§ Set exercise: Will you repeat only the lines beginning at the one that mentions "Reconstruct this image" and ending at the one that mentions "RT = Vector((1, 0, 0))", both of them included, exactly?

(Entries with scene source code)
--
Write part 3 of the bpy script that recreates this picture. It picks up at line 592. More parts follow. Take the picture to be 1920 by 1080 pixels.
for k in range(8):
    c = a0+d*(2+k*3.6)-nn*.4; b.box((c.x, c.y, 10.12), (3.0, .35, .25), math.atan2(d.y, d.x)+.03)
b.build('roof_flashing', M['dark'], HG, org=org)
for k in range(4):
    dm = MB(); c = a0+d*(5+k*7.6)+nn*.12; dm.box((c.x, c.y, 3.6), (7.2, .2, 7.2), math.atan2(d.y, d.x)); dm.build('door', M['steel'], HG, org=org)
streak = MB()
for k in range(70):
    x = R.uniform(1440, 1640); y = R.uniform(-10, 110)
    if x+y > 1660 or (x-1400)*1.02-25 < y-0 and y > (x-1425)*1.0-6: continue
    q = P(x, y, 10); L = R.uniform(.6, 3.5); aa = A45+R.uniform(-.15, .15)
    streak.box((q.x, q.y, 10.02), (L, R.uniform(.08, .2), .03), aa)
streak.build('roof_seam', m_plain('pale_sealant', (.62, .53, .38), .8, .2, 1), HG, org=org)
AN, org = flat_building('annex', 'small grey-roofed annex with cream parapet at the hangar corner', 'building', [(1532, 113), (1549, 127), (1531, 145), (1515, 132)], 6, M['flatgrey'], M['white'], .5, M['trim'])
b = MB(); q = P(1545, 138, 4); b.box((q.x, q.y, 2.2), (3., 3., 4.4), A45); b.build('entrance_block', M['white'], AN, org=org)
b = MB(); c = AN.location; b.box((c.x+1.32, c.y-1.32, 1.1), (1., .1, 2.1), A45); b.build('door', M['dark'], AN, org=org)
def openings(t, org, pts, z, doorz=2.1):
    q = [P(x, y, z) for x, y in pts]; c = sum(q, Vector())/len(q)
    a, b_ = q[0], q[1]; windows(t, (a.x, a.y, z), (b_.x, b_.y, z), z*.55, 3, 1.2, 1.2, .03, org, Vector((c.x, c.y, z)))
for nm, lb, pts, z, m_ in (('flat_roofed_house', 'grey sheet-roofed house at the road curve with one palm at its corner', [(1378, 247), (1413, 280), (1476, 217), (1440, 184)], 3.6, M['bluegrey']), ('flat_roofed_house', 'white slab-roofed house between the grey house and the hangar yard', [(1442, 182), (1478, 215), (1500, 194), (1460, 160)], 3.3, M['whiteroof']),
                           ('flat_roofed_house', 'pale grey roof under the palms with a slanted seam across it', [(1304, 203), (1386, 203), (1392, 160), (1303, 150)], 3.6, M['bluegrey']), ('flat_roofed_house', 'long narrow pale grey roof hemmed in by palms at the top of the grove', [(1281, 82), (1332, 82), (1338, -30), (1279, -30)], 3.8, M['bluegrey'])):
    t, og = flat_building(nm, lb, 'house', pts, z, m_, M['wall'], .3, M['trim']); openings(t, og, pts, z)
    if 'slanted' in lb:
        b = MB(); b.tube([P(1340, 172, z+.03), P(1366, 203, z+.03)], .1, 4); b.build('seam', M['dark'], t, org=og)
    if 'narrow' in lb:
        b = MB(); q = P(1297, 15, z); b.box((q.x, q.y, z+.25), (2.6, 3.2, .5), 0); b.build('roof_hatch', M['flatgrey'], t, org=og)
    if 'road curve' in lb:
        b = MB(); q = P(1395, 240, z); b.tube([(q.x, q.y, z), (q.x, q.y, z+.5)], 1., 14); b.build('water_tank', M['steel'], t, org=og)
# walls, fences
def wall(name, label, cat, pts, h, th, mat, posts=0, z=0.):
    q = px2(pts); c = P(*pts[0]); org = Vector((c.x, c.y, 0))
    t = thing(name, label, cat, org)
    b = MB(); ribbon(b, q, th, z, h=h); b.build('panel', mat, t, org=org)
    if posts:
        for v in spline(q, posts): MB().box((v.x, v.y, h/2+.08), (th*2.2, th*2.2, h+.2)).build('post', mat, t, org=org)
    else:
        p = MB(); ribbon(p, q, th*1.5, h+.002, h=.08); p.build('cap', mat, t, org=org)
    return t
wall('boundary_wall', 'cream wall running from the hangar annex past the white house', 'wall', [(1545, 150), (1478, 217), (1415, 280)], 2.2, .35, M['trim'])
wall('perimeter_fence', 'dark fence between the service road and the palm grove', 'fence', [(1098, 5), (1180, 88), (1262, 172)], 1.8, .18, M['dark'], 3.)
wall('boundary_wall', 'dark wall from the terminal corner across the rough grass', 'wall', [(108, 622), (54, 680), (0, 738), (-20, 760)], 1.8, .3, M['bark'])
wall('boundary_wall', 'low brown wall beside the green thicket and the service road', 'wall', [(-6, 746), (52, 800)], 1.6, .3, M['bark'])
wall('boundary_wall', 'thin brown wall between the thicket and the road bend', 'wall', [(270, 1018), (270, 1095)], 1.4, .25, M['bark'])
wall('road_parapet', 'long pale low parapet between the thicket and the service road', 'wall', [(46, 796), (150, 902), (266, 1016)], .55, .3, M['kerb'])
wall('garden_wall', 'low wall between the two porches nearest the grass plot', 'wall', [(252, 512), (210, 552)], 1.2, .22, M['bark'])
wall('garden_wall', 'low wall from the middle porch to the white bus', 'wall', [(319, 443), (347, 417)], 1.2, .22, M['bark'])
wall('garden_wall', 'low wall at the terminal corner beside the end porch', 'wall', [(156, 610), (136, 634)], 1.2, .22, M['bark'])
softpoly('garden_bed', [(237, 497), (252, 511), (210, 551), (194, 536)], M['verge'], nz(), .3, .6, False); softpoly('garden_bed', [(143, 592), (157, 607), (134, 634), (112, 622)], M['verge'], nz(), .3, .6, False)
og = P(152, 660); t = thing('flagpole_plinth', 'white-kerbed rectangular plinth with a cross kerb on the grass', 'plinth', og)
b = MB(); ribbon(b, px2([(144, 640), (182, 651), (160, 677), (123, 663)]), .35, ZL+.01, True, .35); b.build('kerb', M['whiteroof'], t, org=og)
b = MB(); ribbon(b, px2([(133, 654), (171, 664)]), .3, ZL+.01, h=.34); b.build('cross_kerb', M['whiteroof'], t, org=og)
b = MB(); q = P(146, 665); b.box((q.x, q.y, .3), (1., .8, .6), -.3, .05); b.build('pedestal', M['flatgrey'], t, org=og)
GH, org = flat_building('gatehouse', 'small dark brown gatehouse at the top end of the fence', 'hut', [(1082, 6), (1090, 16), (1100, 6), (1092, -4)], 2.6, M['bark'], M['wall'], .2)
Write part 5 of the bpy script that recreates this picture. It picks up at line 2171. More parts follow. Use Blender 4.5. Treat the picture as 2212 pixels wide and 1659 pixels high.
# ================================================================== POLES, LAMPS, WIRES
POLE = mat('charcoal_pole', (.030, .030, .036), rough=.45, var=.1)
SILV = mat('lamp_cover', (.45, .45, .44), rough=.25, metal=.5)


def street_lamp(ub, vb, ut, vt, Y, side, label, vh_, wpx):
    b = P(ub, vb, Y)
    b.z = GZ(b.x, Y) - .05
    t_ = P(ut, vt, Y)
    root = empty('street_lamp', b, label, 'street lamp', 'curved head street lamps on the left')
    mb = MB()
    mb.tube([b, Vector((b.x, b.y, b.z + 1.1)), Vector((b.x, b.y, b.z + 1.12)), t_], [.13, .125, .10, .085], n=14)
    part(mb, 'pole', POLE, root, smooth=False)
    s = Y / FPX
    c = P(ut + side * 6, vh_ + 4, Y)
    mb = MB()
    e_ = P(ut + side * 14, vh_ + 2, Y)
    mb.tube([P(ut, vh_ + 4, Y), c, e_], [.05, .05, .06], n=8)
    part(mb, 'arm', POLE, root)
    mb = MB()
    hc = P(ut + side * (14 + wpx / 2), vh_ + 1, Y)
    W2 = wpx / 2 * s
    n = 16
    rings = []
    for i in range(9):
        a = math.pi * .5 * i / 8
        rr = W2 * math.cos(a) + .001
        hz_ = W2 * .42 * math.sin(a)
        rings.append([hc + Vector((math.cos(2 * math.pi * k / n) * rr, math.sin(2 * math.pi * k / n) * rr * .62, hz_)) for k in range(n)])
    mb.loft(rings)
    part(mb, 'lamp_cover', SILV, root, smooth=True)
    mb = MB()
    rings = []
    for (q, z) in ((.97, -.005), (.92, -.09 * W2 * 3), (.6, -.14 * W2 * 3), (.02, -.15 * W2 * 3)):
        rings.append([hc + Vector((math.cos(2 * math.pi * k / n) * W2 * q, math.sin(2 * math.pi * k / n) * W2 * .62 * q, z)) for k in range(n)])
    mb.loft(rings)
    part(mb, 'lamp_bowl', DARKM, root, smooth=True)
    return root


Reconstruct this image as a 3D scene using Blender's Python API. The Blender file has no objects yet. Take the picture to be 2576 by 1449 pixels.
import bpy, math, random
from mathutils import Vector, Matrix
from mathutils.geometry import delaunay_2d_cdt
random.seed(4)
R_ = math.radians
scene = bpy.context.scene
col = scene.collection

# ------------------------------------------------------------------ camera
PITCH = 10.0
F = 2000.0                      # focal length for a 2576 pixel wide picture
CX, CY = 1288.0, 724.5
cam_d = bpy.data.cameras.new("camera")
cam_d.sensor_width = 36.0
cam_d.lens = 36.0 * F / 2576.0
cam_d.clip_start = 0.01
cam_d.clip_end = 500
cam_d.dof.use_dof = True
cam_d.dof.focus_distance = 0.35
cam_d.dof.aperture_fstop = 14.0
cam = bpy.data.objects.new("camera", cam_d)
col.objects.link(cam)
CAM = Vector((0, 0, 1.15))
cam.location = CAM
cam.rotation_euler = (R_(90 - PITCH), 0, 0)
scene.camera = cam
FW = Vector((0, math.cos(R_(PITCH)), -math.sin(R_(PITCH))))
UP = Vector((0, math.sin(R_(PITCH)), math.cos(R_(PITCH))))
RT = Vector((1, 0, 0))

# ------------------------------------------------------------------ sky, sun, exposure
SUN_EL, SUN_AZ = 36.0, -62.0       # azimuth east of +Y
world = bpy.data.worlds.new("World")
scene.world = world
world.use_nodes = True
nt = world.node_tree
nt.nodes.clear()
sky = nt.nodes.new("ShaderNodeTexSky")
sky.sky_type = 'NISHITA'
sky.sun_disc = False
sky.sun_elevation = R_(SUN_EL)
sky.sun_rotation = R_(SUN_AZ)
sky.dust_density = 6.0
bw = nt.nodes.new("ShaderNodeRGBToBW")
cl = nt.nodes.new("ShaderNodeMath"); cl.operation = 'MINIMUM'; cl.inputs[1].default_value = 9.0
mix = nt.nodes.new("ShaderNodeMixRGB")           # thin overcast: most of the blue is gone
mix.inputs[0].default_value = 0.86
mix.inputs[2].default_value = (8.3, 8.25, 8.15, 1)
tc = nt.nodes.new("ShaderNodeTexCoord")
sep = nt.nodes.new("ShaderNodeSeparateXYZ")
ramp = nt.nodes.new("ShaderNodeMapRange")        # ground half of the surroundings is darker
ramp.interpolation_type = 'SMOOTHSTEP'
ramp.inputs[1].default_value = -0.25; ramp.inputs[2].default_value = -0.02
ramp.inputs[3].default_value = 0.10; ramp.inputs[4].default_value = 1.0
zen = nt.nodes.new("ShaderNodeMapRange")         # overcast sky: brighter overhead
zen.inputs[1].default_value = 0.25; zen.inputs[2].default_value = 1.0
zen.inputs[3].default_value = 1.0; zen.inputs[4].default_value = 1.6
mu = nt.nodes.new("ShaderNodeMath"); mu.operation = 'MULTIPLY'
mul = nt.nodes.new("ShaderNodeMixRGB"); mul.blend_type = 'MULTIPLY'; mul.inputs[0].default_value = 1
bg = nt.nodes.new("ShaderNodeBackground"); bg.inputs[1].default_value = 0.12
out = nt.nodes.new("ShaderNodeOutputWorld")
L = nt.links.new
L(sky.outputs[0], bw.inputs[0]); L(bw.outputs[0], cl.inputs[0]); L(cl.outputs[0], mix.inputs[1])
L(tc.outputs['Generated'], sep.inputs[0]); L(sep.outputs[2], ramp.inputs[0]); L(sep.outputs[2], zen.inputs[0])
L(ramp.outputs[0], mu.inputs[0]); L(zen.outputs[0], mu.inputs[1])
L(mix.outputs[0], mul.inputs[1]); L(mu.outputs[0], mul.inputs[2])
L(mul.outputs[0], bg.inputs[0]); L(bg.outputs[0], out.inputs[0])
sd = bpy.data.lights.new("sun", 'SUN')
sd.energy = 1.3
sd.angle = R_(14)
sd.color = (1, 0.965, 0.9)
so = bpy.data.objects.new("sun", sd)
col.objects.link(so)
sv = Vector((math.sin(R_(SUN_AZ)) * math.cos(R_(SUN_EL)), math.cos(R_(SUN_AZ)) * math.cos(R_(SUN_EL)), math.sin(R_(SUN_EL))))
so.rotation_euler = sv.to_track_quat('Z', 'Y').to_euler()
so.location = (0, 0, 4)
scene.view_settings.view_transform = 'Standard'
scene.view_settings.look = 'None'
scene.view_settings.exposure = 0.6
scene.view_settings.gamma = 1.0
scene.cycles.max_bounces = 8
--
§ Answer to this exercise:
Reconstruct this image as a 3D scene using Blender's Python API. The Blender file has no objects yet. Take the picture to be 2576 by 1449 pixels.
import bpy, math, random
from mathutils import Vector, Matrix
from mathutils.geometry import delaunay_2d_cdt
random.seed(4)
R_ = math.radians
scene = bpy.context.scene
col = scene.collection

# ------------------------------------------------------------------ camera
PITCH = 10.0
F = 2000.0                      # focal length for a 2576 pixel wide picture
CX, CY = 1288.0, 724.5
cam_d = bpy.data.cameras.new("camera")
cam_d.sensor_width = 36.0
cam_d.lens = 36.0 * F / 2576.0
cam_d.clip_start = 0.01
cam_d.clip_end = 500
cam_d.dof.use_dof = True
cam_d.dof.focus_distance = 0.35
cam_d.dof.aperture_fstop = 14.0
cam = bpy.data.objects.new("camera", cam_d)
col.objects.link(cam)
CAM = Vector((0, 0, 1.15))
cam.location = CAM
cam.rotation_euler = (R_(90 - PITCH), 0, 0)
scene.camera = cam
FW = Vector((0, math.cos(R_(PITCH)), -math.sin(R_(PITCH))))
UP = Vector((0, math.sin(R_(PITCH)), math.cos(R_(PITCH))))
RT = Vector((1, 0, 0))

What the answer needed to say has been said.